O direito romano enfrentou debates sobre sua aplicabilidade imediata ou histórica. A evolução levou a integrá-lo aos sistemas locais, refletindo as demandas contemporâneas.

15/4/2024

O Direito é fruto do seu tempo. A grande discussão que existiu entre os intérpretes do direito romano era sobre a aplicabilidade imediata das regras romanistas ou do seu estudo apenas para fins históricos. É certo que o debate no mundo ocidental sobre o direito romano se reinicia no século XI e se prolonga até o século XVIII. Ora, como aplicar a jurisprudência majoritariamente produzida entre os séculos I aec e III e compilada no século VI, por Justiniano, dez séculos depois? As famosas escolas jurídicas se debruçaram sobre essa questão e sucederam-se ao longo do tempo variando entre os que queriam dar imediata aplicação ao direito romano e os outros que entendiam que suas máximas e regramentos deveriam se coadunar com o direito local produzido contemporaneamente.

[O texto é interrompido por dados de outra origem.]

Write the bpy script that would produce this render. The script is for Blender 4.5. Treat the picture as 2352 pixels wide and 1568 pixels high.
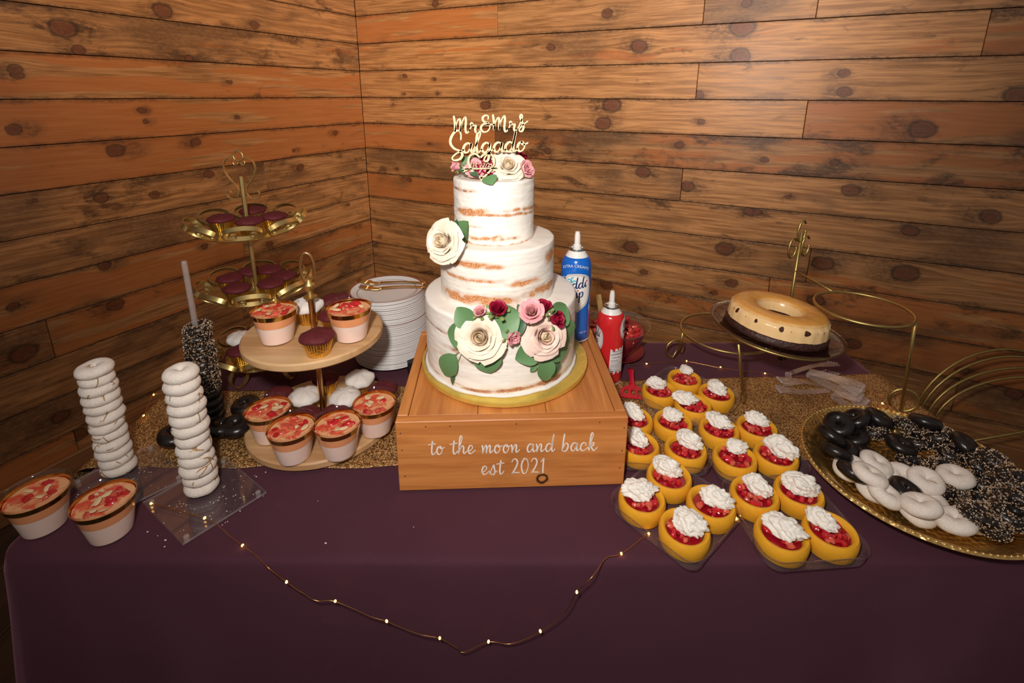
import bpy, bmesh, math, random
from math import sin, cos, pi, sqrt, atan2, exp, radians
from mathutils import Vector, Matrix, Quaternion, noise
for o in list(bpy.data.objects): bpy.data.objects.remove(o)
scene = bpy.context.scene
COL = scene.collection
RND = random.Random(7)

# ------------------------------------------------------------------ camera
FPX, CY, PIT, RO = 1131.0, 521.6, 0.2634, -0.0024      # focal length in px (2352 wide), principal row, pitch, roll
TT, CH = 0.74, 1.40                                     # table top, camera height
cam_d = bpy.data.cameras.new('camera'); cam = bpy.data.objects.new('camera', cam_d); COL.objects.link(cam)
cam_d.sensor_width = 36.0; cam_d.sensor_fit = 'HORIZONTAL'
cam_d.lens = 36.0*FPX/2352
cam_d.shift_y = -(784-CY)/2352
cam_d.clip_start = 0.02
cam.matrix_world = Matrix.Translation((0, 0, CH)) @ Matrix.Rotation(pi/2-PIT, 4, 'X') @ Matrix.Rotation(-RO, 4, 'Z')
scene.camera = cam

# ------------------------------------------------------------------ light
scene.view_settings.view_transform = 'Standard'
scene.view_settings.look = 'None'
scene.view_settings.gamma = 1.0
scene.view_settings.use_curve_mapping = False
scene.view_settings.exposure = 0.0
world = bpy.data.worlds.new('room_ambience'); scene.world = world
world.use_nodes = True
world.node_tree.nodes['Background'].inputs[0].default_value = (1.0, 0.86, 0.78, 1)
world.node_tree.nodes['Background'].inputs[1].default_value = 0.185
def aim(o, target):
    d = Vector(target)-o.location
    o.rotation_euler = d.to_track_quat('-Z', 'Y').to_euler()
fl = bpy.data.lights.new('camera_flash', 'SPOT')
fl.energy = 53; fl.color = (1.0, 0.93, 0.86); fl.shadow_soft_size = 0.035
fl.spot_size = radians(158); fl.spot_blend = 1.0
flash = bpy.data.objects.new('camera_flash', fl); COL.objects.link(flash)
flash.location = (-0.10, 0.0, 1.56); aim(flash, (0.08, 1.0, 1.46))
def downlight(loc, energy, col, size=0.5, target=None):
    l = bpy.data.lights.new('ceiling_downlight', 'AREA'); l.energy = energy; l.color = col; l.size = size; l.shape = 'DISK'
    o = bpy.data.objects.new('ceiling_downlight', l); COL.objects.link(o); o.location = loc
    aim(o, target or (loc[0], loc[1], 0)); return o
def unseen_spot(loc, target, energy, col, size, soft=0.15):
    l = bpy.data.lights.new('unseen_wall_spot', 'SPOT'); l.energy = energy; l.color = col; l.spot_size = radians(size); l.spot_blend = 1.0; l.shadow_soft_size = soft
    o = bpy.data.objects.new('unseen_wall_spot', l); COL.objects.link(o); o.location = loc; aim(o, target); return o
unseen_spot((0.4, 0.3, 3.1), (0.38, 2.35, 1.88), 370, (1.0, 0.88, 0.76), 74, 0.25)  # unseen spot, added to shape the bright patch on the planks
unseen_spot((-0.6, 0.6, 3.1), (-1.2, 2.35, 2.05), 165, (1.0, 0.76, 0.52), 80, 0.25)  # unseen warm spot, added to brighten the upper left wall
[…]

O caminho, por fim, adotado foi o de se entender que aquele enorme corpo documental jurídico produzido em Roma deveria ser a base histórica do nosso direito continental, recebido e apropriado pelos diversos direitos locais e com eles formar novos sistemas jurídicos, que retratassem as questões do seu tempo. Isso porque, o direito é algo vivo que não pode ser engessado em um determinado espaço temporal. O século XIX nos trouxe a ideia da codificação racional e sistemática do direito e a produção de longos textos legais, que se revelaram verdadeiras obras-primas com ideais de imortalidade conceituais. No Brasil, apesar da CI de 1824 ter indicado o abandono das Ordenações portuguesas para produção de um direito nacional, somente em 1916 tivemos o nosso Código Civil na esteira das codificações do século anterior. Sua duração se prolongou por quase 90 anos e sua substituição foi precedida de longo tramitar de um novo Código, que veio à luz em 2002.

A perenidade pretendida dos grandes códigos oitocentistas não conseguiu segurar a rápida dinâmica social que modifica e reestrutura a sociedade. Foi preciso, então, reescrever regras e recodificar conceitos. O mundo mudou nos últimos 20 anos. Tanto quanto havia mudado em 90 anos. Mudou de forma rápida e contundente com o questionamento das mais basilares instituições do direito dos cidadãos. É natural que o conjunto de normas do século passado não acompanhe essa nova formatação de direitos e conceitos. Por isso, a proposta de reformar o atual Código Civil trazendo para dentro dele  novas configurações sociais é medida necessária e absolutamente condizente com a longa história de transformação do ius civile romano que desde a sua época mais arcaica continua nos pautando e nos assombrando pelo seu exemplo histórico de ressignificação do direito conjuntamente com o seu tempo. O espírito romanista é reformador e sobretudo apropriador da cultura do seu tempo. 

Que venha o novo Código!

Carlos Gustavo Direito
Desembargador com assento efetivo na 16ª Câmara de Direito Privado do Tribunal de Justiça do Estado do Rio de Janeiro. Desembargador do Tribunal de Justiça do Estado do Rio de Janeiro desde 30 de agosto de 2021.